Twitter Is Dragging Ayesha Curry for Saying Her Husband’s Groupies Make Her Insecure

If you happened to spend any time on social media Tuesday, you may have noticed that Twitter was straight-up dragging Ayesha Curry — Covergirl, cookbook author and wife of Golden State Warriors’ point guard Stephen Curry. And when you find out why the Twittersphere went scorched earth on Ayesha, you might feel perplexed and annoyed in equal measure. Well, that’s how we feel about the situation anyway.

The trouble apparently started when Ayesha sat down with her mother-in-law Sonya, sister-in-law Sydell and sister Callie Rivers for an episode of Jada Pinkett Smith’s popular Facebook Watch series, Red Table Talk. One of the first topics the ladies tackled? Stephen’s female fans. “Stephen is very nice by nature, and he’s very talkative. Everything is always very friendly, sometimes to the point that I insert myself, like, ‘Hello, how are you doing?’ The ladies will always be lurking, hoping for their moment. You need to be aware of that,” Ayesha said, adding that her husband of ten years is often naïve to the advances. “There have been a couple of times where I’ve wanted to punch somebody in the face. It’s never him. He can’t see it coming. I see it from a mile away.”

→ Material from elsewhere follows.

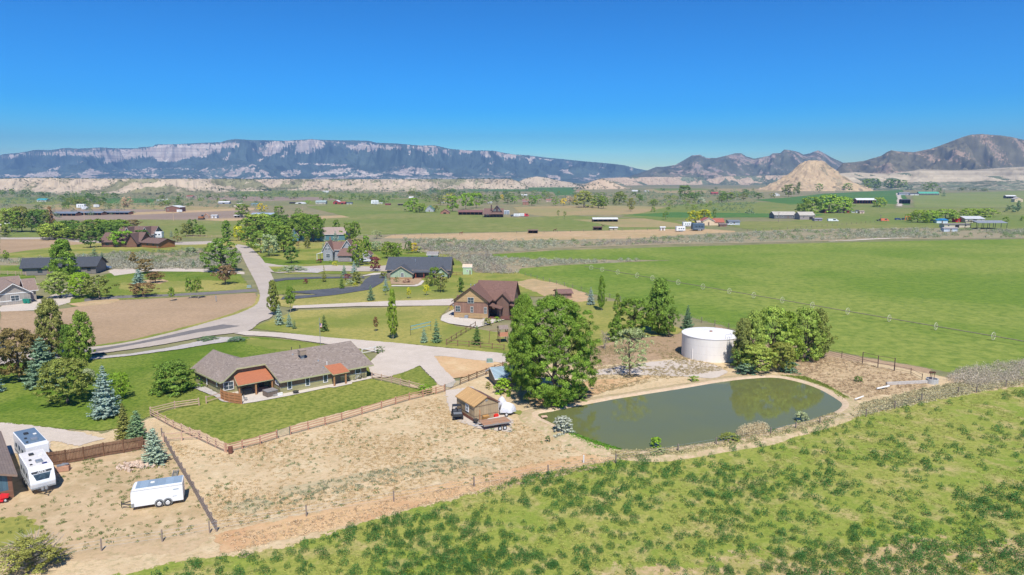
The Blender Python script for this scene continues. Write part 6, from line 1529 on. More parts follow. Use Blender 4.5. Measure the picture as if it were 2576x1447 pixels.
# white tarp-covered machines on a small trailer
e = empty('covered_trailer', (-1.9, 100.4, .2), .12, 'low slatted trailer carrying a white tarp bundle, right of the tan shed', 'trailer')
MB().box(0, 0, .35, 2.1, 1.2, .45).build('bed', METAL, e); b = MB()
for i in range(9): b.box(.1 + i * .23, -.04, .45, .17 + i * .23, 0, .8)
b.box(0, -.05, .78, 2.1, .01, .84).build('slat_side', WHITE, e); wheels(e, (1.0,), 1.3, .28, .18)
def lump(nm, loc, sx, sy, sz, label, cat, m, seed):
    V = []; F = []; n, k = 18, 9
    for i in range(k + 1):
        t = i / k
        for j in range(n):
            a = 6.283 * j / n; rr_ = math.sin(math.pi * (.5 + t * .5)) ** .6 if t < 1 else 0
            q = 1 + .18 * math.sin(a * 5 + seed) * (1 - t) + .08 * math.sin(a * 11 + seed * 2)
            V.append((sx * rr_ * math.cos(a) * q, sy * rr_ * math.sin(a) * q, sz * math.sin(t * 1.571) ** .8 * (1 + .12 * math.cos(a * 2 + seed))))
    F = [(i * n + j, i * n + (j + 1) % n, (i + 1) * n + (j + 1) % n, (i + 1) * n + j) for i in range(k) for j in range(n)]
    o = link(nm, npmesh(nm, V, F, [m], smooth=True)); o.location = loc; return tag(o, label, cat)
TARP = paint('white_tarp', (.74, .73, .76), (.60, .60, .65), 3, .6, bump=.05)
lump('tarp_bundle', (-.75, 101.0, .6), 1.15, .75, 1.35, 'white tarp bundle lying on the slatted trailer', 'tarp', TARP, 1.2)
lump('tarp_bundle', (-1.6, 103.2, .2), .85, .8, 1.9, 'tall white tarp bundle behind the tan shed', 'tarp', TARP, 3.1)
# small things against the tan shed
X, Y = -4.9, 97.0
o = MB().box(-.06, -.05, 0, .1, .05, 2.0).build('plank', paint('raw_plank', (.55, .26, .12)), None); o.location = (-4.8, 97.4, .2); o.rotation_euler = (R(6), 0, 0); tag(o, 'upright orange plank leaning on the tan shed', 'plank')
o = MB().cbox(0, 0, .45, 1.0, .5, .85).build('plywood_box', paint('plywood', (.42, .23, .08), (.34, .18, .06), 3), None, .02); o.location = (-4.0, 98.1, .2); o.rotation_euler = (.25, 0, .5); tag(o, 'brown plywood box leaning at the shed front', 'box')
e = empty('fuel_can', (-2.4, 99.2, .2), .5, 'red plastic crate at the right front corner of the tan shed', 'crate'); MB().cbox(0, 0, .35, .7, .4, .5).build('body', paint('red_plastic', (.72, .03, .02)), e, .04); MB().path([(-.2, 0, .6), (-.2, 0, .7), (.2, 0, .7), (.2, 0, .6)], .03).build('handle', paint('red_plastic', (.72, .03, .02)), e)
e = empty('ladder', (-3.4, 97.4, .55), .5, 'white slatted ramp lying behind the flatbed deck', 'ramp'); b = MB()
for i in range(10): b.box(i * .2, 0, 0, i * .2 + .07, .4, .05)
b.build('slats', WHITE, e); MB().box(-.05, -.05, -.02, 2.0, 0, .08).box(-.05, .4, -.02, 2.0, .45, .08).build('side_rail', WHITE, e)
e = empty('wheelbarrow', (-5.3, 96.8, .2), 2.2, 'dark wheelbarrow at the left front corner of the tan shed', 'wheelbarrow'); MB().loft([[(-s, -s * .7, z), (s, -s * .7, z), (s, s * .7, z), (-s, s * .7, z)] for z, s in ((.35, .25), (.65, .48))]).build('tray', BLACK, e); MB().tube((.55, -.05, .2), (.55, .05, .2), .2, n=14).build('wheel', TYRE, e); MB().path([(.5, 0, .2), (-.9, .3, .55)], .025).path([(.5, 0, .2), (-.9, -.3, .55)], .025).build('handle', METAL, e)
# tractors and machines
def mower(x, y, rz, label, z=.12, c=(.65, .02, .03), sc=1):
    X, Y = G(x, y) if z < 5 else (x, y); e = empty('lawn_tractor', (X, Y, z), rz, label, 'lawn tractor', 'red machines'); e.scale = (sc,) * 3
    MB().loft([[(.1, y_, .35), (.95, y_, .4), (.95, y_, .75), (.1, y_, .9)] for y_ in (-.28, .28)]).build('hood', carpaint(c), e, .04); MB().loft([[(-.9, y_, .35), (-.1, y_, .35), (-.1, y_, .5), (-.9, y_, .7)] for y_ in (-.5, .5)]).build('fender', carpaint(c), e, .04)
    MB().cbox(-.45, 0, .8, .4, .45, .12).cbox(-.65, 0, 1.0, .1, .45, .35).build('seat', BLACK, e); MB().path([(.1, 0, .85), (-.1, 0, 1.15)], .03).torus((-.12, 0, 1.17), (-.5, 0, 1), .18, .02, 12, 4).build('steering_wheel', BLACK, e)
    wheels(e, (.7,), .9, .2, .15); wheels(e, (-.55,), 1.1, .28, .25); MB().cbox(.1, 0, .2, .8, 1.1, .15).build('mower_deck', carpaint(c), e)
mower(218, 686, .2, 'red lawn tractor beside the charcoal-roofed house, left one', sc=1.6)
mower(231, 687, .1, 'red lawn tractor beside the charcoal-roofed house, right one', sc=1.6)
mower(1, 1266, .3, 'red lawn tractor cut off at the left edge below the blue house', z=.22, sc=.95)
X, Y = G(508, 552.5); e = empty('excavator', (X, Y, .05), 0, 'rust-orange excavator at the edge of the meadow', 'excavator'); ec = carpaint((.38, .15, .06)); e.scale = (1.3,) * 3
MB().box(-2, -1.3, .8, 1.3, 1.3, 2.2).build('body', ec, e, .1); MB().box(.2, -1.2, 2.2, 1.3, .1, 3.3).build('cab', GLASS, e, .1); MB().path([(1.2, 0, 1.6), (3.2, 0, 4.2), (5.2, 0, 2.4), (5.0, 0, .8)], .25, 6).build('boom', ec, e)
for s in (-1, 1): MB().loft([[(x, s * 1.1 + q, z) for x, z in ((-2, .1), (-2.2, .5), (-2, .85), (1.6, .85), (1.8, .5), (1.6, .1))] for q in (-.3, .3)]).build('track', BLACK, e)
X, Y = G(2283, 555); e = empty('steel_rack', (X, Y, .05), 0, 'orange steel rack beside the right-hand willows', 'rack')
for i in range(3): MB().box(-.25, -.25, 0, .25, .25, 3.6).build('post', carpaint((.70, .22, .03)), e).location = (i * 2.2 - 2.2, 0, 0)
MB().box(-2.5, -.3, 3.4, 2.5, .3, 3.8).build('beam', carpaint((.70, .22, .03)), e)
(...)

Some detractors took issue with the fact that Ayesha feels the need to curve women who hit on her husband (although, c’mon, she seems to be doing so in a civil way). However, far more took issue with the specific way Stephen’s groupies make Ayesha feel insecure. “What really bothers me and has honestly given me a little bit of a sense of insecurity is the fact that, yeah, there are all these women throwing themselves. But me, like the past 10 years, I don’t have any of that,” she confessed. “It sounds weird, but I have zero male attention. So, then I begin to internalize it, like, ‘Is something wrong with me?’”

Cue the vitriol of Twitter, y’all.

So, wait. Ayesha is a “pick me,” anti-feminist shame for expressing emotions that are both understandable and human? Fortunately, for every person shaming Ayesha for telling her truth, there was another fan defending her.

There isn’t enough time in the day to fully address this mess. But let’s start with the painfully apparent and salient fact that (contrary to many, many tweets) Ayesha wasn’t asking for men to slide into her DMs or catcall her or solicit an extramarital relationship. As she points out, she doesn’t want another man; it would just be “nice to know that somebody’s looking.” Haters will point out that she’s married to an incredibly successful man who clearly loves her, but the two have surprisingly little to do with one another.

In fact, psychologists have dubbed the way Ayesha feels as “invisible woman syndrome.” Typically, academics center discussions about this syndrome on women in their 40s and 50s. But when you’re a mother or have been in a relationship for as long as Ayesha and Stephen have, we tender that it can happen at any age — this “overwhelming feeling of being invisible and irrelevant” or unworthy of the “male gaze.”

Many of us cross this threshold at some point, where we begin to feel as though we simply aren’t being seen. And, to be honest, it sucks. So dragging Ayesha for vocalizing what emotions most of us experience at some point feels pretty petty. She may be famous but she’s still human, and her feelings are definitely relatable.